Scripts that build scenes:
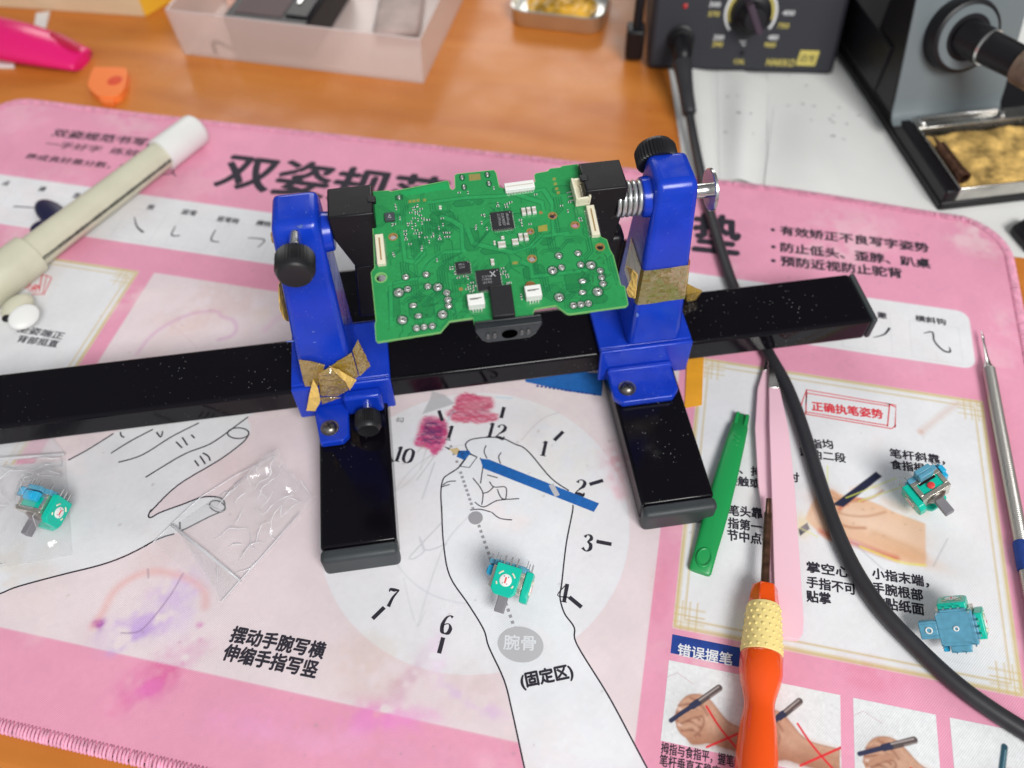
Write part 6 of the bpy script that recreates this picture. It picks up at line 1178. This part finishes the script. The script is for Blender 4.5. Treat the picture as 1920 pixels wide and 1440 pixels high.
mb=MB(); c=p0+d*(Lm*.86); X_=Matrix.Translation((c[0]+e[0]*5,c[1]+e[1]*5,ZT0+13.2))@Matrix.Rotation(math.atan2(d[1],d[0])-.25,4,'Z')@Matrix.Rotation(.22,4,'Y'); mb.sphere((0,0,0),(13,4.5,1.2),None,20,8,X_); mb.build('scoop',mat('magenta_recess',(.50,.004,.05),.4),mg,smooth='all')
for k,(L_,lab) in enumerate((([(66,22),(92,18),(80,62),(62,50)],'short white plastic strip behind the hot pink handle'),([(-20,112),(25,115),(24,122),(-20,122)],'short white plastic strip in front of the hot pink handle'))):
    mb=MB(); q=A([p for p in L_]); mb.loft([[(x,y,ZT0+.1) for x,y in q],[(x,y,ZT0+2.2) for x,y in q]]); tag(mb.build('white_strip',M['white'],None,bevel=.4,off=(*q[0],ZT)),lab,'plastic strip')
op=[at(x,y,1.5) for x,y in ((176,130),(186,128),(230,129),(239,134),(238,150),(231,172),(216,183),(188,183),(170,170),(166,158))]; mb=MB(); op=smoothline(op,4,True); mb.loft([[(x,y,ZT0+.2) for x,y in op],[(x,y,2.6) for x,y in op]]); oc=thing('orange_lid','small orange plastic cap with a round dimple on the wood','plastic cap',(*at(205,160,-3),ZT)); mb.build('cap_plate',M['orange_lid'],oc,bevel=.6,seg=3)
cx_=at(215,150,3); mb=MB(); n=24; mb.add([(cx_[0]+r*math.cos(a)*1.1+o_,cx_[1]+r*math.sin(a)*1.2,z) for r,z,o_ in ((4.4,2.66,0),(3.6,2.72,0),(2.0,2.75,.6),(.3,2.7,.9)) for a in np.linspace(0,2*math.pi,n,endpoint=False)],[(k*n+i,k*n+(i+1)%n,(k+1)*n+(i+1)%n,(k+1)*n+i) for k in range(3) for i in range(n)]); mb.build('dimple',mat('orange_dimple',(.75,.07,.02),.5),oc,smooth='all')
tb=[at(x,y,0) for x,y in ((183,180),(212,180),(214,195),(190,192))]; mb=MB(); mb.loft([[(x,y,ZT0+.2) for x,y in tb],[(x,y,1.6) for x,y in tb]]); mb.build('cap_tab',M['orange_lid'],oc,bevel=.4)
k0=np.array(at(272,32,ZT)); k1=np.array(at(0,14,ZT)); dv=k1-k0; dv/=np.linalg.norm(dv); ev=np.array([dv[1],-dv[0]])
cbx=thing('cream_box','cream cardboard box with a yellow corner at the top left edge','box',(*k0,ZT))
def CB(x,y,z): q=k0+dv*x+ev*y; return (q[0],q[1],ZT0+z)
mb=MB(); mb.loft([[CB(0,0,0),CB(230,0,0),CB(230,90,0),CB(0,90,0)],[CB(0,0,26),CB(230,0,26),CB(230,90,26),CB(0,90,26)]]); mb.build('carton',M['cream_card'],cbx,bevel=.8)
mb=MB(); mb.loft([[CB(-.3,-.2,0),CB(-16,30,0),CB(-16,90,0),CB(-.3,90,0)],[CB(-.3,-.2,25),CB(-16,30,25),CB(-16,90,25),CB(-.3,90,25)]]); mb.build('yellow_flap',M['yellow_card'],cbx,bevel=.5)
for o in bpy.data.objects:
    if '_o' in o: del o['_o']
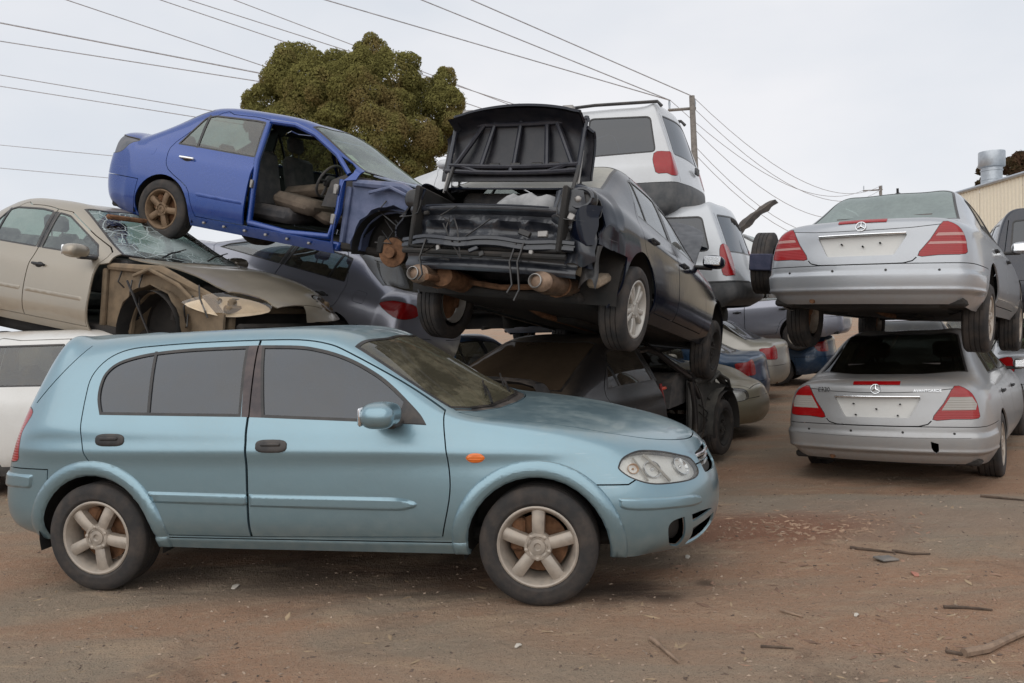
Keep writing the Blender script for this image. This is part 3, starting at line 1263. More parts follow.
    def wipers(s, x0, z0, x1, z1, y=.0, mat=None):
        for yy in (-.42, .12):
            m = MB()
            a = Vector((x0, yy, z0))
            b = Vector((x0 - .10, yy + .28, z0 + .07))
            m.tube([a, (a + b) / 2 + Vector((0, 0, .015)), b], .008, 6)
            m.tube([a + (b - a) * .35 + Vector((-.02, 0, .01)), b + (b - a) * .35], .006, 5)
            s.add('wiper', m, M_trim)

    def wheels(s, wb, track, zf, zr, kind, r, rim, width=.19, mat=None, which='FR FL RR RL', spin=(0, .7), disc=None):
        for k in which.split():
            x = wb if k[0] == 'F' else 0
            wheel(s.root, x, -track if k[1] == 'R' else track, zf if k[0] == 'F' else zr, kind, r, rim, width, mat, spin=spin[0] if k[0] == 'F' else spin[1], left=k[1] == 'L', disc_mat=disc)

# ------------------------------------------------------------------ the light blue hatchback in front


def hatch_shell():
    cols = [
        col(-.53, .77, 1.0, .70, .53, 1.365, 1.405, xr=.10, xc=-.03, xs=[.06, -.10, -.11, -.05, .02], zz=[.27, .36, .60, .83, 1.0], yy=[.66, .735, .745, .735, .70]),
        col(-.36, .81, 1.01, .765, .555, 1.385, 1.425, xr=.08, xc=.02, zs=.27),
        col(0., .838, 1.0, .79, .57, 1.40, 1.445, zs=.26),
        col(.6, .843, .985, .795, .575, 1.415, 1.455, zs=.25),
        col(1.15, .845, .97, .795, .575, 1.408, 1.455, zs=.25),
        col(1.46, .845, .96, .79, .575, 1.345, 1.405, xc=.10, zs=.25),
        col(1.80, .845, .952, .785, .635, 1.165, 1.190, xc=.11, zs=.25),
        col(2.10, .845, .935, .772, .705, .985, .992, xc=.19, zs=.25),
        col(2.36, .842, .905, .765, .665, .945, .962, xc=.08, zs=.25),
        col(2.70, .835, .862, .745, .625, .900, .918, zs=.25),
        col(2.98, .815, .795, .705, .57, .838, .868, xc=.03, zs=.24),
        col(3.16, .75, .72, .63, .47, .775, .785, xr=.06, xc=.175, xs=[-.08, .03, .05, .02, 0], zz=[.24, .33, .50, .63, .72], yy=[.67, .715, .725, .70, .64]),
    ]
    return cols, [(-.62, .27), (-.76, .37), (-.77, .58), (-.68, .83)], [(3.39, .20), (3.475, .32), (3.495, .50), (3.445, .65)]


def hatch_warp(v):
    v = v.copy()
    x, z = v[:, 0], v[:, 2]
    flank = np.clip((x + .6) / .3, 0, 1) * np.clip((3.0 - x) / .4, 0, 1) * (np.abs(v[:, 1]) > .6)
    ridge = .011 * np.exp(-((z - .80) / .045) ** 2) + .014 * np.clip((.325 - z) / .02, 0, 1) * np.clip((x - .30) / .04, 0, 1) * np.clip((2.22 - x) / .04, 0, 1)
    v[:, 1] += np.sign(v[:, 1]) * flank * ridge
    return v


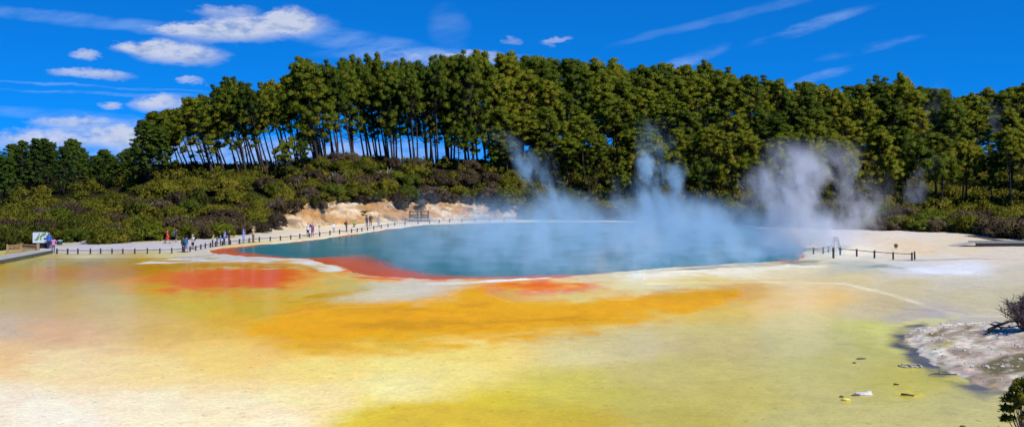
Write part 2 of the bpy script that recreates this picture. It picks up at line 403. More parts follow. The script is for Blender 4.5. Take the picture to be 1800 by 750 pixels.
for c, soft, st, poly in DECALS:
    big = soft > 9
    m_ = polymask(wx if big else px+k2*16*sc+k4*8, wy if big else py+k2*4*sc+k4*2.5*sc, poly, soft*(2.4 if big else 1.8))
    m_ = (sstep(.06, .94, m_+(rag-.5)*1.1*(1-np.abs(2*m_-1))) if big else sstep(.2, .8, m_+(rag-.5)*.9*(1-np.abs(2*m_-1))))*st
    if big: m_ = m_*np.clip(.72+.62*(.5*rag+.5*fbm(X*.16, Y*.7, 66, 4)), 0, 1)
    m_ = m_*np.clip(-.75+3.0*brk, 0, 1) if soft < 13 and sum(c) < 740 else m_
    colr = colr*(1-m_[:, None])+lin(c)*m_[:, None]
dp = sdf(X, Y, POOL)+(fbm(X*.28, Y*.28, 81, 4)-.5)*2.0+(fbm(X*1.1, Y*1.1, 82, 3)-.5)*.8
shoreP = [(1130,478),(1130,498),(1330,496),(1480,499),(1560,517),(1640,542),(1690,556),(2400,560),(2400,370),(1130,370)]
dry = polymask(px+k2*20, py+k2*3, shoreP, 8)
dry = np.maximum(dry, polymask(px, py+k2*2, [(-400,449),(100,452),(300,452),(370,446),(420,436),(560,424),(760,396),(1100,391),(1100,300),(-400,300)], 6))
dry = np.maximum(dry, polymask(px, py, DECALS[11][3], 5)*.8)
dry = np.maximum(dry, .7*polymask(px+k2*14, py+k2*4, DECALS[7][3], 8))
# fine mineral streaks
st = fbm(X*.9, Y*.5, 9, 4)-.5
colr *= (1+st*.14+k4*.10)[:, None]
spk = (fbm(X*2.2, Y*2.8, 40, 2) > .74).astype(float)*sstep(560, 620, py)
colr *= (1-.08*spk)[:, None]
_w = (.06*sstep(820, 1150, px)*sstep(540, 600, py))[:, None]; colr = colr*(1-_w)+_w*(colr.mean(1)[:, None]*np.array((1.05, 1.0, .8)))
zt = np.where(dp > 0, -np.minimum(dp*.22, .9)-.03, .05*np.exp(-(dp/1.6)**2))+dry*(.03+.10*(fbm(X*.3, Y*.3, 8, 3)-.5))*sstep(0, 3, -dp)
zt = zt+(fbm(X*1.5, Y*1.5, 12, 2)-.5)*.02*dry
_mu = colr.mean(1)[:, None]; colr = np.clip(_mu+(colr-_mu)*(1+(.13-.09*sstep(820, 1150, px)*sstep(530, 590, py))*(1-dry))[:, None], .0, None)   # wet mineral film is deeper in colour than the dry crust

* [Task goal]
Determine how many lines above contain "Write" as a word or string. Give the number alone.

* [Task response]
2